Hay pensadores atípicos. Se mueven en un mundo de libertad interior desconcertante. Hacen saltar esquemas rígidos. Promueven ideas que estimulan fuera de los parámetros establecidos.
Por eso podríamos preguntarnos: ¿dónde quedaría Sócrates en un sistema muy estructurado? ¿Lograría una beca de estudios? ¿Recibiría la habilitación de la enseñanza? ¿Conseguiría dinero para un proyecto de investigación?
Es cierto que el mundo académico necesita reglas, requisitos, exámenes, concursos, puntuaciones. Un buen profesor no se limita a ocupar un cargo y luego vivir de rentas, y vale la pena un buen sistema de controles para evitar esos riesgos.
Pero también es cierto que ciertos pensadores rompen esquemas y desentonan. Si, además, son agudos, intuitivos, profundos, exigentes consigo mismos, empezarán senderos culturales sorprendentes, nuevos, enriquecedores. Romperán esquemas…
El mundo de la cultura será algo vivo y estimulante si sabe, por un lado, mantener niveles de calidad bien pensados y con procedimientos exigentes. Por otro, si deja espacios al pensamiento creativo y a la genialidad de los pequeños o grandes Sócrates que pueden surgir en diferentes lugares y culturas.
Sócrates es un paradigma de un pensador explosivo.
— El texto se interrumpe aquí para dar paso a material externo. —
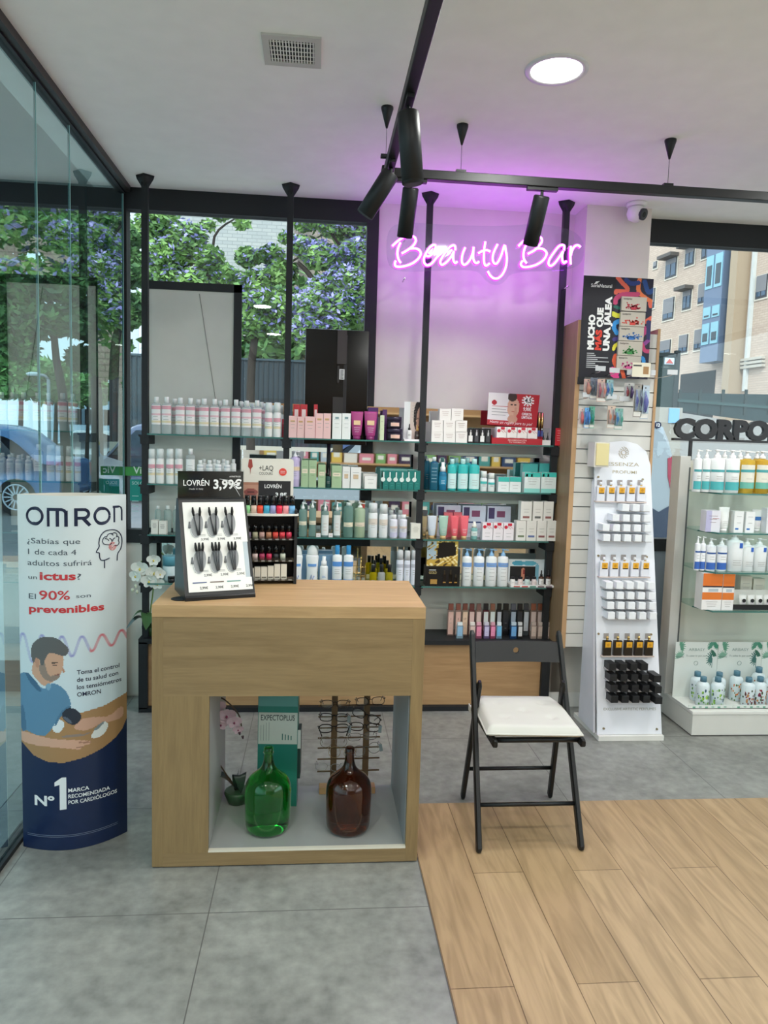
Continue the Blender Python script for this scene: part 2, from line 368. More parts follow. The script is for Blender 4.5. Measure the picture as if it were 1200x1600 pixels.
# lighting track and its spots
ZT = 2.775
tk = thing('lighting_track', 'black L-shaped suspended lighting track running toward the purple wall', 'light track', (.29, 3.36, ZT))
m = MB().box(-.02, .02, -6.5, .02, -.02, .02, black, .003).box(.02, 3.6, -.02, .02, -.02, .02, black, .003); m.build('rail', tk)
MB().box(-.028, .028, -.03, .028, -.024, .024, black, .004).build('corner_joint', tk)
for x, y, lx, ly in [(.616, 3.36, None, 0), (1.575, 3.36, None, 0), (.27, 3.24, None, 0), (2.5, 3.36, 0, 0)]:
    h = MB().loft([(ZC, .026, .026), (ZC-.008, .026, .026), (ZC-.085, .004, .004)], black, 16); o = h.build('suspension_cone'); o.location = (x-.29, y-3.36, -ZT); o.location = Vector((x, y, 0))-Vector((.29, 3.36, ZT)); o.parent = tk
    MB().tube([(x-.29, y-3.36, ZC-.08-ZT), (x-.29, y-3.36, .02)], .0012, C('4a4448'), 6).box(x-.29-.022, x-.29+.022, y-3.36-.012, y-3.36+.012, .02, .032, black).build('suspension_wire', tk)
def spot(loc, d, lab, L_=.215, r=.036, face=False, power=K_SPOT, size=85, rail='x'):
    """cylindrical head hanging under the track; d = pointing direction"""
    t = thing('track_spotlight', lab, 'spotlight', loc, 0, 'black track spotlights'); del t['group']
    d = Vector(d).normalized(); a = MB()
    if rail == 'x': a.box(-.07, .07, -.012, .012, -.034, -.02, black)
    else: a.box(-.012, .012, -.07, .07, -.034, -.02, black)
    a.build('adapter', t); top = Vector((0, 0, -.055))
    MB().tube([(0, 0, -.03), top, top+d*.01], .007, black_sat, 8).build('swivel', t)
    c0 = top; c1 = top+d*L_
    MB().tube([c0, c0+d*.002, c0+d*.006, c1-d*.004, c1, c1-d*.01, c1-d*.012], [r*.86, r*.96, r, r, r*.97, r*.88, r*.86], black, 28, cap=False).tube([c0-d*.0005, c0], r*.86, black, 28).build('housing', t)
    MB().tube([c1-d*.016, c1-d*.012], r*.85, lamp_face if face else P('lens', (1, .95, .85), .3, emit=6), 24).build('lens', t)
    ld = bpy.data.lights.new('spot', 'SPOT'); ld.energy = power; ld.spot_size = R_(size); ld.spot_blend = .7; ld.shadow_soft_size = .03; ld.color = (1, .99, .94)
    lo = bpy.data.objects.new('spot_bulb', ld); COL.objects.link(lo); lo.location = c1+d*.004; lo.rotation_euler = d.to_track_quat('-Z', 'Y').to_euler(); lo.parent = t
    return t
spot((.29, 2.62, ZT), (.10, -.02, -1), 'largest black track spotlight with glowing face, nearest the viewer', .235, .038, True, rail='y', power=30, size=110)
spot((.29, 3.20, ZT), (-.62, .15, -1), 'black track spotlight tilted to the left at the track corner', .20, .038, rail='y')
spot((.395, 3.36, ZT), (-.06, .40, -1), 'black track spotlight just left of the neon word Beauty', .21, .036)
spot((.99, 3.36, ZT), (-.10, .42, -1), 'black track spotlight hanging over the neon word Bar', .215, .036)
spot((2.3, 3.36, ZT), (-.3, .25, -1), 'added black track spotlight out of frame, brightening the perfume stand', .21, .036, power=10, size=80)  # unseen head added to light the perfume stand
spot((2.62, 3.30, ZT), (-.05, .28, -1), 'added black track spotlight out of frame, brightening the white display', .21, .036, power=16, size=100)  # extra head beyond view, put in to brighten the white display
spot((.29, 1.5, ZT), (-.35, .5, -1), 'added unseen track spotlight above the viewer, fill light for the oak counter', .21, .036, rail='y', power=5, size=90)  # unseen lamp added as fill on the counter
spot((.29, .9, ZT), (.35, .75, -1), 'added unseen track spotlight above the viewer, fill light for the chair', .21, .036, rail='y', power=8, size=80)  # another added lamp out of view, filling the chair
# dome camera on the pillar
t = thing('security_camera', 'small white dome security camera under the ceiling on the pillar', 'camera', (1.80, 4.22, 0))
MB().loft([(ZC-.001, .055, .055), (ZC-.02, .055, .055), (ZC-.022, .045, .045)], white, 24).build('mount', t)
b = MB(); c = Vector((0, 0, ZC-.055)); dd = Vector((.55, -.75, -.35)).normalized()
b.loft([(ZC-.02, .03, .03), (ZC-.03, .045, .045), (ZC-.06, .052, .052), (ZC-.09, .042, .042), (ZC-.105, .018, .018)], white, 24); b.build('housing', t)
MB().tube([c+dd*.035, c+dd*.056], .032, C('3a3c42', .3), 24).tube([c+dd*.056, c+dd*.058], .014, black_gloss, 16).build('lens', t)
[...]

Ni encajó entre los sofistas más famosos, ni fue aceptado por el mundo democrático en el que vivió, ni recibió el apoyo de otros ambientes aprisionados en esquemas aristocráticos. Por eso era inevitable su fracaso entre sus contemporáneos.
Su estela, sin embargo, ha quedado grabada profundamente en lo que muchos llaman como Occidente. No sólo porque contó, entre sus admiradores, a discípulos como Platón; sino, sobre todo, porque se ha convertido, para todos los tiempos, en un modelo de lo que puede surgir fuera de esquemas rígidos cuando hay audacia intelectual y libertad de espíritu.